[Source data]
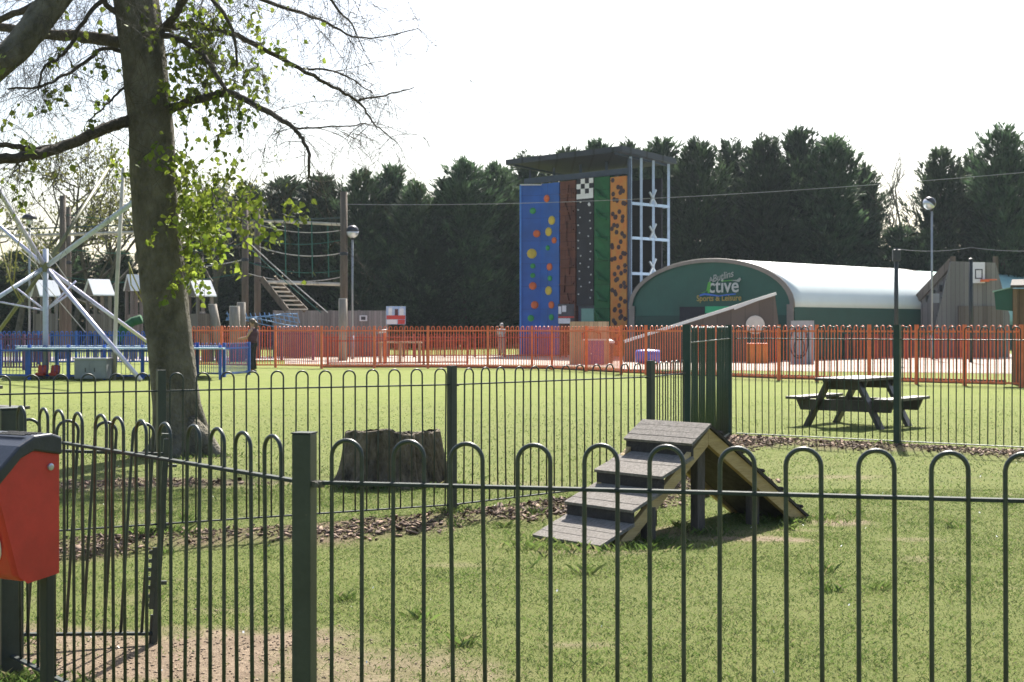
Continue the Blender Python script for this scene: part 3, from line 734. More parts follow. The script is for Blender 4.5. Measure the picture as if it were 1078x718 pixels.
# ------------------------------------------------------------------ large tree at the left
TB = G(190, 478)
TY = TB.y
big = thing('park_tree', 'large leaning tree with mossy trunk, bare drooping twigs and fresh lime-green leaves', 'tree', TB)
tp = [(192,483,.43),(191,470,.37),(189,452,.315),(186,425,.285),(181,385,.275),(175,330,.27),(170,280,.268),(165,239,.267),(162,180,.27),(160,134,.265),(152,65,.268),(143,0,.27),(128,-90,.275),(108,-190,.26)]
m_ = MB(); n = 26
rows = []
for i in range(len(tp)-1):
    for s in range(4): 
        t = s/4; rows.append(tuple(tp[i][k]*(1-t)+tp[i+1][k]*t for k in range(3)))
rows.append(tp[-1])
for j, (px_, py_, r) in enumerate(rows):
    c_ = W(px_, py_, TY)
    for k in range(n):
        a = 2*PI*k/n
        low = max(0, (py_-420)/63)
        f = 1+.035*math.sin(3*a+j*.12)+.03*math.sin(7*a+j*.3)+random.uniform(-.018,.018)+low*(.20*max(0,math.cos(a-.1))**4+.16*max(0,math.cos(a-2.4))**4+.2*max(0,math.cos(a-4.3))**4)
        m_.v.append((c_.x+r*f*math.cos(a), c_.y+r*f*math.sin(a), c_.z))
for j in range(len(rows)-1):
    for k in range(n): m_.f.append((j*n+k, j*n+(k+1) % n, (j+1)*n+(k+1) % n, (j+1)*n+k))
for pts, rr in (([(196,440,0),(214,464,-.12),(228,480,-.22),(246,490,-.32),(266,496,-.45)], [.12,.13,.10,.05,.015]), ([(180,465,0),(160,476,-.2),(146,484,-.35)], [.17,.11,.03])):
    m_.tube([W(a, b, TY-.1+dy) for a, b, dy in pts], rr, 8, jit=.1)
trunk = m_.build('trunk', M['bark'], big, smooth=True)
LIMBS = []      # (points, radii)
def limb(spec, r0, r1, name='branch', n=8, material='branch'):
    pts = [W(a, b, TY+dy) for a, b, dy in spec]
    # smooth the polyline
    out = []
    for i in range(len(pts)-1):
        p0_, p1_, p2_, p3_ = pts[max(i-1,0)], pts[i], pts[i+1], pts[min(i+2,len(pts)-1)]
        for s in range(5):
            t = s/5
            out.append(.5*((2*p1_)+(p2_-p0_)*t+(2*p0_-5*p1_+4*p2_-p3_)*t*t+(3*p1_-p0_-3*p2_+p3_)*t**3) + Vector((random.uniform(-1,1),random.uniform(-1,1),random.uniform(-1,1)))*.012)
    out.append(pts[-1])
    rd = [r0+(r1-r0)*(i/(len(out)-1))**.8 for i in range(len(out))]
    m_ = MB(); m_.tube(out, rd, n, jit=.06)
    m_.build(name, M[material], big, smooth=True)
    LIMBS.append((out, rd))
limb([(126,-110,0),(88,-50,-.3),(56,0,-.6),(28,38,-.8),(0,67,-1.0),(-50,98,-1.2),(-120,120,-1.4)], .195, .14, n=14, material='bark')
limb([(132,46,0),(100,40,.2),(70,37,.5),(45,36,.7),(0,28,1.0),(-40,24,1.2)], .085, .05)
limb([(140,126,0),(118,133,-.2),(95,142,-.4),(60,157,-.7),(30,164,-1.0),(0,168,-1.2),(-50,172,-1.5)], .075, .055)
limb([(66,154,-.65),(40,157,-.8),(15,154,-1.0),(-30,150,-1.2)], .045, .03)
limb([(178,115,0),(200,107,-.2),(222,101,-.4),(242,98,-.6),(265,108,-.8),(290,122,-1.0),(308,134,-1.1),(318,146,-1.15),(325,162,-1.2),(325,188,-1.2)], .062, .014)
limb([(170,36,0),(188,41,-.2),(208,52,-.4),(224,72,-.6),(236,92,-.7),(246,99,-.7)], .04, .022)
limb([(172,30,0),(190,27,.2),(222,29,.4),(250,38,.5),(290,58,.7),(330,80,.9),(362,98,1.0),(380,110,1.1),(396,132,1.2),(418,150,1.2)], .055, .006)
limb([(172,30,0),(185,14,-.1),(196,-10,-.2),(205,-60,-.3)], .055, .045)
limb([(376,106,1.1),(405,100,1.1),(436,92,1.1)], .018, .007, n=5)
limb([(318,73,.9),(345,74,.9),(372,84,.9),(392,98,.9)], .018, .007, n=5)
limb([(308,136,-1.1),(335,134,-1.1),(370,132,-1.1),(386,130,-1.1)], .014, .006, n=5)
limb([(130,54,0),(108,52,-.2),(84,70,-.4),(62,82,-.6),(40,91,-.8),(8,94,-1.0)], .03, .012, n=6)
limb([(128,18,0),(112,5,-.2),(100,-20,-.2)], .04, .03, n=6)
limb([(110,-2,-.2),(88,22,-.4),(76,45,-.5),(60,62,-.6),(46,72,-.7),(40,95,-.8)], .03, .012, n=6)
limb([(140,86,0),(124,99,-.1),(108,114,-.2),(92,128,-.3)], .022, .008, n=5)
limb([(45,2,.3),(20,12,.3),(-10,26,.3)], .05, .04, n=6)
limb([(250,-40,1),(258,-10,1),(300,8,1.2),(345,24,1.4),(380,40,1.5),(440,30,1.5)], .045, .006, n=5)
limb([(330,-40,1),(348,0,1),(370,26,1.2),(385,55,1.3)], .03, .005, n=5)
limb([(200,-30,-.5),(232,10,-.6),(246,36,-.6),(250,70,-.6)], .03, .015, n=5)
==
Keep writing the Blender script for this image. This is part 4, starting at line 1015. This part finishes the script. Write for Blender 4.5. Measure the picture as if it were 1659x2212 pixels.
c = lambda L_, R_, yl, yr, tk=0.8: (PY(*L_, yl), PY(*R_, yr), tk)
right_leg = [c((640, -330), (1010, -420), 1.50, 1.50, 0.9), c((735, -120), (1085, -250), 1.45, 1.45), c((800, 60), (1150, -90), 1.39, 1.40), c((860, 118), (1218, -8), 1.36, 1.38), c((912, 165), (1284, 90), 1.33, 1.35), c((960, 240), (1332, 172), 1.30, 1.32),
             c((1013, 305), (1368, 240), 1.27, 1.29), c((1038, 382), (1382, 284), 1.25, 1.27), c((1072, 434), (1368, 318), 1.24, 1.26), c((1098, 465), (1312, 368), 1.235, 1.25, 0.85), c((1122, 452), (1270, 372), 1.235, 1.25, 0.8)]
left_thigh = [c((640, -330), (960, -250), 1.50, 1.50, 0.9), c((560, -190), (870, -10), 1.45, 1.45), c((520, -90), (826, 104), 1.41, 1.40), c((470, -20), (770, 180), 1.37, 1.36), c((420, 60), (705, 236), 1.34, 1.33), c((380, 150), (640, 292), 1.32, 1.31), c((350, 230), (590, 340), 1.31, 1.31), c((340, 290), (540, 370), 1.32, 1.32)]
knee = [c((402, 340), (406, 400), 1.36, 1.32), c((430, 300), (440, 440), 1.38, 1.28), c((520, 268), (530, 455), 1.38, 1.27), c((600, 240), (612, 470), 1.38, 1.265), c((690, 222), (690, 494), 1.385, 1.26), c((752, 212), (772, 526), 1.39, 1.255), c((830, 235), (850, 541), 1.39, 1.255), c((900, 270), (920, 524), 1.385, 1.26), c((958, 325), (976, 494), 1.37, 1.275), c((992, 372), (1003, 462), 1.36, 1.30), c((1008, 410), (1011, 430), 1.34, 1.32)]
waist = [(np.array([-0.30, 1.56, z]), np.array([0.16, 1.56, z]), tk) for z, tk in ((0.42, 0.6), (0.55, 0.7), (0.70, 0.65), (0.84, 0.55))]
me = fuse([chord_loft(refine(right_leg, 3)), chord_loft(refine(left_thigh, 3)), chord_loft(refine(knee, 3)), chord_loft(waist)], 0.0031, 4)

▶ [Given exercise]
Copy out every line with the word "Blender".

▶ [Response to the task]
Continue the Blender Python script for this scene: part 3, from line 734. More parts follow. The script is for Blender 4.5. Measure the picture as if it were 1078x718 pixels.
Keep writing the Blender script for this image. This is part 4, starting at line 1015. This part finishes the script. Write for Blender 4.5. Measure the picture as if it were 1659x2212 pixels.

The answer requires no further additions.